Change of scenery type of move for Carrier, and Barron as well. Who’s just entered a not so enviable position, as a young dman.
A now “former” Top Prospect, who’s already had two teams give up on him, and he’s barely turned 23. Usually that means he has a fundamental issue, and with him it’s not physical talent. There’s great dmen in this league with far less physical talent.
Barron just doesn’t process, or “think the game” at the level to be a very good NHL dman. He also needs that dreaded extra second to make decisions. An extra second that just doesn’t exist in the NHL. So he forces everything.
Those who overcome this, usually have to go back to the basics, and with a few years of maturity and experience, can become a solid, bottom pairing Dman. Usually nothing more though. Problem is, they generally have to bounce around the league, spend time in the AHL, etc. NHL teams just aren’t into developing bottom pairing guys, at the NHL level.

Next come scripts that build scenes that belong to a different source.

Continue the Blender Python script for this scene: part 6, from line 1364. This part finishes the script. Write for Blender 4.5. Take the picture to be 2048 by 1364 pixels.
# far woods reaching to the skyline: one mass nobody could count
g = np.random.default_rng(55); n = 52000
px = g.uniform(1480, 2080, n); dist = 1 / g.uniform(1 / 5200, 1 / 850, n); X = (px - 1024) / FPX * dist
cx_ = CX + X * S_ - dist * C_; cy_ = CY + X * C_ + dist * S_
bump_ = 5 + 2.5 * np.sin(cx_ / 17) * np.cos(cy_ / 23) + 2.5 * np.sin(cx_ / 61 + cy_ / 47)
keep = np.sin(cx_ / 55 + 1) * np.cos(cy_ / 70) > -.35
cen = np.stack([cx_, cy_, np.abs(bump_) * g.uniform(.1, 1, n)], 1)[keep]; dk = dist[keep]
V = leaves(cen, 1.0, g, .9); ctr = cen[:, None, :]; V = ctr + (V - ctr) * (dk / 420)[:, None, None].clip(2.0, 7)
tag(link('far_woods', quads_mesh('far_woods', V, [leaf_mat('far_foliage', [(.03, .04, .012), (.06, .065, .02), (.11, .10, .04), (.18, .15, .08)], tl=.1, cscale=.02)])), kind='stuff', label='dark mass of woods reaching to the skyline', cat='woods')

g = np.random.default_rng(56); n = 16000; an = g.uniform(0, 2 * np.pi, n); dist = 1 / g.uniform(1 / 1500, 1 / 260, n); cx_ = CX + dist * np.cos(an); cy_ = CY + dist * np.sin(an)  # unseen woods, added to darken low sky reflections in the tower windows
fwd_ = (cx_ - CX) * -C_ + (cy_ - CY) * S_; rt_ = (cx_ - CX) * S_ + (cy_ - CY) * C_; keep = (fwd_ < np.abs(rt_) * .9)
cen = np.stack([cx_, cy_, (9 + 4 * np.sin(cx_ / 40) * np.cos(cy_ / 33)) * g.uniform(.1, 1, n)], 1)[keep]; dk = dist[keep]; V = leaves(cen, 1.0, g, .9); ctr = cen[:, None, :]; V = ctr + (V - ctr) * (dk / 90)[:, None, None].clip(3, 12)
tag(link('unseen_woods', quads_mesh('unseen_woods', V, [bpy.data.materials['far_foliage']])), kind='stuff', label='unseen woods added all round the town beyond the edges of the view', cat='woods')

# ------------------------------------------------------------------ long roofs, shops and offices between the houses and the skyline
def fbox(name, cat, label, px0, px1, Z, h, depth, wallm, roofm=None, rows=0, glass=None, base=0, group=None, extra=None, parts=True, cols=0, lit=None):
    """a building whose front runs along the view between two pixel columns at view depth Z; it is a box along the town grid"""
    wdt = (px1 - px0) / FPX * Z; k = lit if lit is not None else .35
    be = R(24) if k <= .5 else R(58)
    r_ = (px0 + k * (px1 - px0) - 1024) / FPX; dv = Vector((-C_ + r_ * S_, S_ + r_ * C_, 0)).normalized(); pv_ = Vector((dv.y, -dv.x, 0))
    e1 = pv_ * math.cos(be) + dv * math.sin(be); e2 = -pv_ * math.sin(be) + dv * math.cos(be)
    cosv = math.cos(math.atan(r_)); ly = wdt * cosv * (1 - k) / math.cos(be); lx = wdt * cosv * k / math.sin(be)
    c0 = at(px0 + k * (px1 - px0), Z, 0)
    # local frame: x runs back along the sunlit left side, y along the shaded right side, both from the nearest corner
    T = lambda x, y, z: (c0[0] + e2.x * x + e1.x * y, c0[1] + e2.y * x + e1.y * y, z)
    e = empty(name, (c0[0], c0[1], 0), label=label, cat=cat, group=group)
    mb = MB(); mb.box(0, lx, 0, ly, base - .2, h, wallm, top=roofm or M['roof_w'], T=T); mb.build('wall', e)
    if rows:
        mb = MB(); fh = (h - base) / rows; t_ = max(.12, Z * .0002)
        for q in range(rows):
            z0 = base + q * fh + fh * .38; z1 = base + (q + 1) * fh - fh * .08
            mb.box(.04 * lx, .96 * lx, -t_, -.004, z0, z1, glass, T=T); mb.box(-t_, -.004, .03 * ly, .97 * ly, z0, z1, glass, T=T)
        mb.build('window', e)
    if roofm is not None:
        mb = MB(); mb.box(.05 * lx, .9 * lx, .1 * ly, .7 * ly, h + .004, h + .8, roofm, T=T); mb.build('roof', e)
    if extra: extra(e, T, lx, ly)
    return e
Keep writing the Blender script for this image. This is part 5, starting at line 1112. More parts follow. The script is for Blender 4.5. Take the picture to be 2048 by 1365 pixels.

The Avs seen this early and Montreal is at a point now, they can’t afford to keep letting him gain that experience on their NHL roster.
There will be some trying to sell this deal as, “you have to pay for a good, young dman, so Carrier must be a great add.” No. Paying for a good young Dman prospect, was sending a budding U20 prospect like Kiiskinen and a 2nd round pick for Gibson. Not a struggling 5/6 at over $3 million.
Both players in this deal, are being traded because they need a new opportunity.
Neither team wanted to be in this position, and dealt with the issue. Nashville just handed a 5/6, over $3 million AAV, thinking he’d turned into a 4, and he’s having a pretty bad year in Nashville. While Barron just keeps treading water.
Carrier will be looked at, to come home to Quebec, and be one of those veterans in the room on that D-Core. Problem is, he’s always needed protection himself. He played a lot last year (his best year) with Lauzon but it’s the time he played with McDonagh last year, when he was at his best. Protected. Playing a supporting role.
If he can find that role in Montreal, it’ll likely flip this trade for them, as Nashville honestly shouldn’t expect much from Barron finding any light switch. Right now, Nashville wins the trade, because they were able to trade a 5/6 making over $3 million with term, for a 6/7 Dman with upside still, at 1/3rd of the cost.
As for Barron, this is it. The big red flag that he hasn’t been able to shake in Montreal, was Colorado trading him so soon. Teams just don’t trade 6’2” Dmen with offensive upside during their ELC, unless he has a fundamental flaw they missed when drafting him. So it’s always a red flag, and he’s shown nothing to suggest Colorado made a mistake, moving him so early.
The Preds will try sheltering him, and hope something finally clicks.. Maybe playing on a team with Luke Schenn will be good for him. Maybe he can mentor him being through what he experienced. Knowing he doesn’t need to be what he was drafted to be.
Likely not Barron’s last stop though. Could find himself on waivers soon, as like I said, NHL teams aren’t in the business of developing bottom pairing Dmen at the NHL level.
We’ll see, but it’s a good change of scenery trade for both teams. Montreal needs more stability on their back-end and can absorb that AAV if he’s bad, and Nashville needs to change things up.
Doubt we ever look back at this as core altering trade.